Why the Tree of Life?


Not Back to School

School starts tomorrow--- for everyone else that is. But not us! :) I dearly love that I can sit on the sidelines of back-to-school shopping and 8 1/2% off sales weekends. I am so, so happy that I do not have to fill out endless pages of school forms. Tomorrow, we can get up at our usual time, and we do not have to get out the door at the bootie crack of dawn to get anyone anywhere on time. I am not packing sack lunches right now. No child of mine is lying in bed sleepless with anxious butterflies in their stomach.

I'm glad summer is winding down, and with the school kids gone during the days, we get the parks and the museums to ourselves again. When school was let out at the beginning of summer, I met a homeschooling friend at a crowded park, and she looked at me and said with a voice full of irony, "Darn all these kids!" I laughed. Yep.

We did a few week-long day camps this summer (at the opposite end of town no less!), and as I was filling out those forms and making those lunches and getting people places on time and picking them up on time and making sure I wasn't late and charged extra fees, I realized, this is a little taste of school. Just a little. And I didn't like it, not one little bit. Sure, my week was quieter than the usual noise-level I deal with, but it was more hectic. The kids had fun, and I was glad they got to taste rock climbing and LEGO robotics and rocket science, but they also came home exhausted and grumpy. And I felt like I didn't really see them during those weeks. There was very little connection, and it was weird not knowing what they were learning or being involved in some way.

Sometimes I envy school moms for their free time, but then I remember those few weeks of day camps, and the price for that free time is too high for me. While it's fun for a week or two at a time, I don't want to hand my kids off to others to raise and educate. Where's the fun in that? I recently had an open and frank conversation about educational choice with a dear friend of mine. She sends her children to public school, and I, of course, homeschool. For her, the annoyances of teaching a child at home are too great, while she could stand the annoyances that came with sending her child to school ("parent" homework masquerading as kid homework, bureaucracy, etc...), whereas I would tear my hair out if I had to deal with the things she has had to deal with in connection with "school." It all comes down to what sorts of hassles you are willing to deal with, and which ones are just too much to be endured. (Not to mention I like teaching, while she prefers her career).

I would rather be at home, teaching my children. Sure, I have less free time, but it's an easy price to pay because I can't, I really can't, imagine what I would do instead. I want to be the one sitting beside my child when the light bulb goes off that c-a-t says "cat." I want the freedom to travel whenever we want, to take our vacations in April and October when it is actually a joy to be outside. I want to be the one holding their hands and saying, "I don't know. Let's find out!"

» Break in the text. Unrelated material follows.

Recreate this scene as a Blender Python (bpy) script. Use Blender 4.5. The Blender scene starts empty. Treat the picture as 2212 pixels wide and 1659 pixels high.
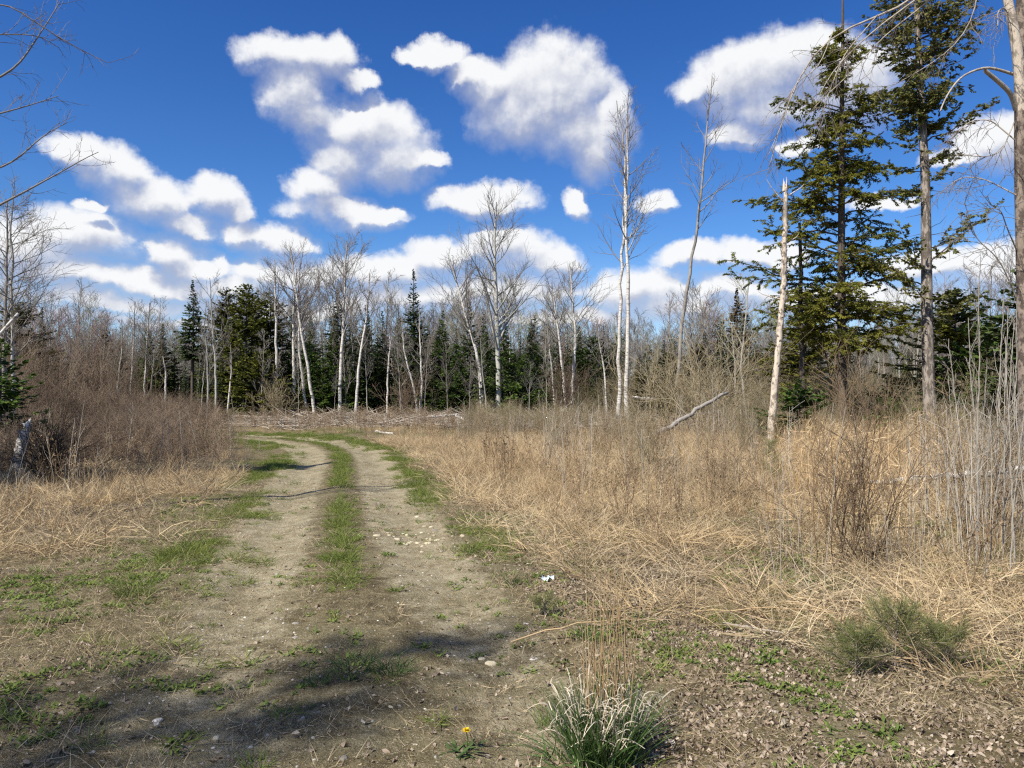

So, to all our friends who are starting school this week, good luck! I now know that we each see the other's road as too hard to walk and are happy in our own shoes. And even though we are on different schedules, there is a looseness to summer that I am ready to be at an end, so we will be buckling down, too, in much the same ways to finish out our summer term--- and looking forward to our own break in about a month and a half. Whoohoo!